**TASK DIRECTIONS:** Find the word "pixels" in the material below and gather every line that contains it.

:::::

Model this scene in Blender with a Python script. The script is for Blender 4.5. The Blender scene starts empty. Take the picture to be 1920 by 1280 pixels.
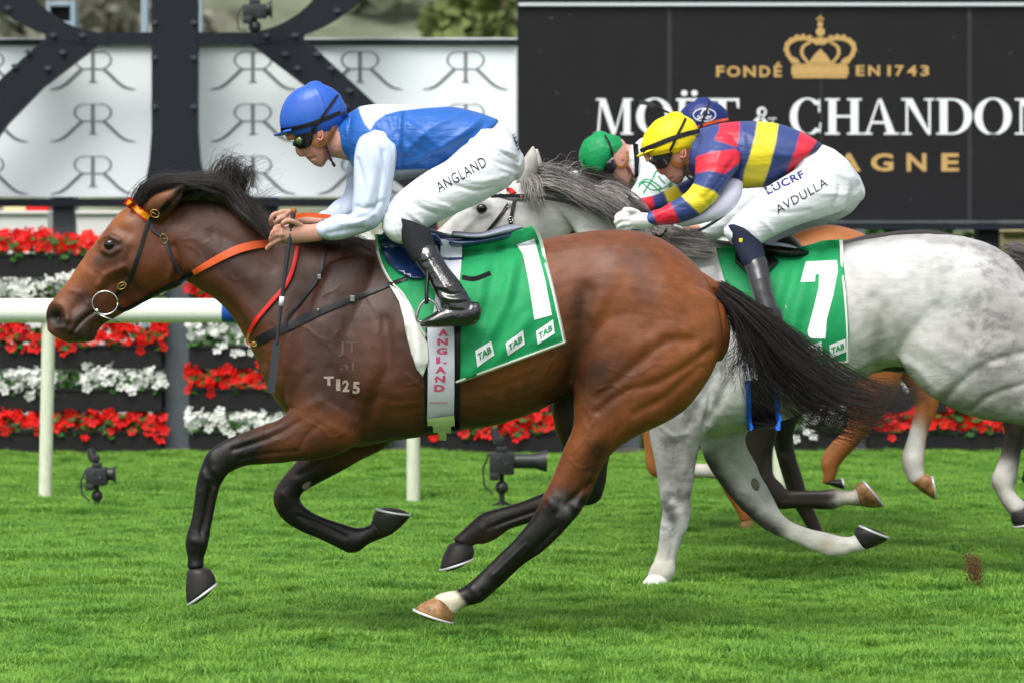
import bpy, bmesh, math, random
import numpy as np
from mathutils import Vector, Matrix, noise as mnoise
from mathutils.bvhtree import BVHTree
R = math.radians
random.seed(7); rng = np.random.default_rng(11)
S = bpy.context.scene
C = S.collection
# ------------------------------------------------------------------ camera, sky, sun, exposure
FPX = 6945.0; CAMH = 1.75; HZ = 388.0
cam = bpy.data.objects.new('camera', bpy.data.cameras.new('camera')); C.objects.link(cam)
cam.location = (0, 0, CAMH); cam.rotation_euler = (R(90), 0, 0)
cam.data.sensor_width = 36; cam.data.lens = 36*FPX/1920; cam.data.shift_y = -(640-HZ)/1920
cam.data.clip_start = 0.5; cam.data.clip_end = 3000
cam.data.dof.use_dof = True; cam.data.dof.focus_distance = 15.5; cam.data.dof.aperture_fstop = 3.7
S.camera = cam
world = bpy.data.worlds.new('World'); S.world = world; world.use_nodes = True
wn = world.node_tree; wn.nodes.clear()
sky = wn.nodes.new('ShaderNodeTexSky'); sky.sky_type = 'NISHITA'; sky.sun_disc = False
SUN_EL, SUN_AZ = 58, 205          # degrees; azimuth measured clockwise from +Y
sky.sun_elevation = R(SUN_EL); sky.sun_rotation = R(SUN_AZ); sky.dust_density = 4; sky.air_density = 1.0
hs = wn.nodes.new('ShaderNodeHueSaturation'); hs.inputs['Saturation'].default_value = 0.30
bg = wn.nodes.new('ShaderNodeBackground'); bg.inputs['Strength'].default_value = 0.11
wo = wn.nodes.new('ShaderNodeOutputWorld')
wn.links.new(sky.outputs[0], hs.inputs['Color']); wn.links.new(hs.outputs[0], bg.inputs[0]); wn.links.new(bg.outputs[0], wo.inputs[0])
sl = bpy.data.lights.new('sun', 'SUN'); sl.energy = 1.4; sl.angle = R(34); sl.color = (1, .97, .92)
sun = bpy.data.objects.new('sun', sl); C.objects.link(sun)
sd = Vector((math.sin(R(SUN_AZ))*math.cos(R(SUN_EL)), math.cos(R(SUN_AZ))*math.cos(R(SUN_EL)), math.sin(R(SUN_EL))))
sun.rotation_euler = sd.to_track_quat('Z', 'Y').to_euler(); sun.location = (0, 0, 30)
S.view_settings.view_transform = 'Standard'; S.view_settings.look = 'None'; S.view_settings.gamma = 1
S.view_settings.use_curve_mapping = False; S.view_settings.exposure = 0.95
S.render.engine = 'CYCLES'

# ------------------------------------------------------------------ helpers
def W(px, py, Y):
    return ((px-960)*Y/FPX, Y, CAMH-(py-HZ)*Y/FPX)
def PX(V):                                   # world -> photo pixels
    return 960+V[:, 0]*FPX/V[:, 1], HZ-(V[:, 2]-CAMH)*FPX/V[:, 1]
def put(o, label=None, cat=None, group=None, kind=None):
    if label: o['label'] = label
    if cat: o['category'] = cat
    if group: o['group'] = group
    if kind: o['kind'] = kind
    return o
def thing(name, label, cat, loc=(0, 0, 0), group=None):
    o = bpy.data.objects.new(name, None); o.empty_display_size = .1; C.objects.link(o)
    o.location = loc; o['_b'] = list(loc)
    return put(o, label, cat, group)
def base(o):
    while o is not None:
        if '_b' in o: return np.array(o['_b'][:])
        o = o.parent
    return np.zeros(3)
def newmesh(name, V, F, mat=None, smooth=True, colors=None):
    me = bpy.data.meshes.new(name)
    me.from_pydata([tuple(v) for v in V] if not isinstance(V, np.ndarray) else V.tolist(), [], F if not isinstance(F, np.ndarray) else F.tolist())
    if smooth: me.polygons.foreach_set('use_smooth', [True]*len(me.polygons))
    if colors is not None:
        a = me.color_attributes.new('coat', 'FLOAT_COLOR', 'POINT')
        c = np.ones((len(V), 4), 'f'); c[:, :3] = colors; a.data.foreach_set('color', c.ravel())
    if mat is not None:
        for m in (mat if isinstance(mat, (list, tuple)) else [mat]): me.materials.append(m)
    me.update(); return me
def part(name, V, F, mat, parent=None, smooth=True, colors=None, label=None, kind=None):
    V = np.asarray(V, float)
    me = newmesh(name, V-base(parent) if parent is not None else V, F, mat, smooth, colors)
    o = bpy.data.objects.new(name, me); C.objects.link(o); o.parent = parent
    put(o, label=label, kind=kind); return o
class MB:                                    # collects geometry for ONE mesh
    def __init__(s): s.V = []; s.F = []
    def add(s, V, F):
        n = len(s.V); s.V += [tuple(v) for v in V]; s.F += [tuple(i+n for i in f) for f in F]; return s
    def box(s, x0, x1, y0, y1, z0, z1, b=0):
        if b <= 0:
            V = [(x, y, z) for x in (x0, x1) for y in (y0, y1) for z in (z0, z1)]
            F = [(0, 1, 3, 2), (4, 6, 7, 5), (0, 4, 5, 1), (2, 3, 7, 6), (0, 2, 6, 4), (1, 5, 7, 3)]
            return s.add(V, F)
        bm = bmesh.new(); bmesh.ops.create_cube(bm, size=1)
        for v in bm.verts: v.co = ((x0+x1)/2+v.co.x*(x1-x0), (y0+y1)/2+v.co.y*(y1-y0), (z0+z1)/2+v.co.z*(z1-z0))
        bmesh.ops.bevel(bm, geom=bm.edges[:], offset=b, segments=2, affect='EDGES', profile=.6)
        s.bm(bm); return s
    def bm(s, bm):
        bm.verts.index_update()
        s.add([v.co[:] for v in bm.verts], [[v.index for v in f.verts] for f in bm.faces]); bm.free(); return s
    def tube(s, P, r, n=8, flat=None):
        P = np.asarray(P, float); r = np.full(len(P), r) if np.isscalar(r) else np.asarray(r, float)
        T = np.gradient(P, axis=0); T /= np.linalg.norm(T, axis=1)[:, None]+1e-9
        up = np.array([0, 1., 0]) if abs(T[:, 1]).max() < .9 else np.array([1., 0, 0])
        V = []; F = []
        for i in range(len(P)):
            a = np.cross(T[i], up); a /= np.linalg.norm(a)+1e-9; b = np.cross(T[i], a)
            for k in range(n):
                t = 2*math.pi*k/n; V.append(P[i]+r[i]*(math.cos(t)*a+math.sin(t)*(flat or 1)*b))
        for i in range(len(P)-1):
            for k in range(n):
                k2 = (k+1) % n; F.append((i*n+k, i*n+k2, (i+1)*n+k2, (i+1)*n+k))
        F.append(tuple(range(n))[::-1]); F.append(tuple((len(P)-1)*n+k for k in range(n)))
        return s.add(V, F)
    def ball(s, c, rx, ry=None, rz=None, u=16, v=10, rot=None):
        ry = ry or rx; rz = rz or rx
        bm = bmesh.new(); bmesh.ops.create_uvsphere(bm, u_segments=u, v_segments=v, radius=1)
        M = rot.to_4x4() if rot else Matrix.Identity(4)
        for q in bm.verts: q.co = Vector(c)+M @ Vector((q.co.x*rx, q.co.y*ry, q.co.z*rz))
        return s.bm(bm)
    def cyl(s, c, ax, r, L, n=20, r2=None):
        ax = Vector(ax).normalized(); r2 = r if r2 is None else r2; c = Vector(c)
        q = ax.to_track_quat('Z', 'Y'); V = []; F = []
        for (h, rr) in ((-L/2, r), (L/2, r2)):
            for k in range(n):
                t = 2*math.pi*k/n; V.append(c+q @ Vector((rr*math.cos(t), rr*math.sin(t), h)))
        for k in range(n): F.append((k, (k+1) % n, n+(k+1) % n, n+k))
        F.append(tuple(range(n))[::-1]); F.append(tuple(range(n, 2*n)))
        return s.add(V, F)
    def build(s, name, mat, parent=None, smooth=False, **k):
        return part(name, np.array(s.V), s.F, mat, parent, smooth, **k)
def autosmooth(o, ang=40):
    me = o.data; me.polygons.foreach_set('use_smooth', [True]*len(me.polygons))
    me.set_sharp_from_angle(angle=R(ang)); return o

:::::

**FULL RESPONSE:**
Model this scene in Blender with a Python script. The script is for Blender 4.5. The Blender scene starts empty. Take the picture to be 1920 by 1280 pixels.
def PX(V):                                   # world -> photo pixels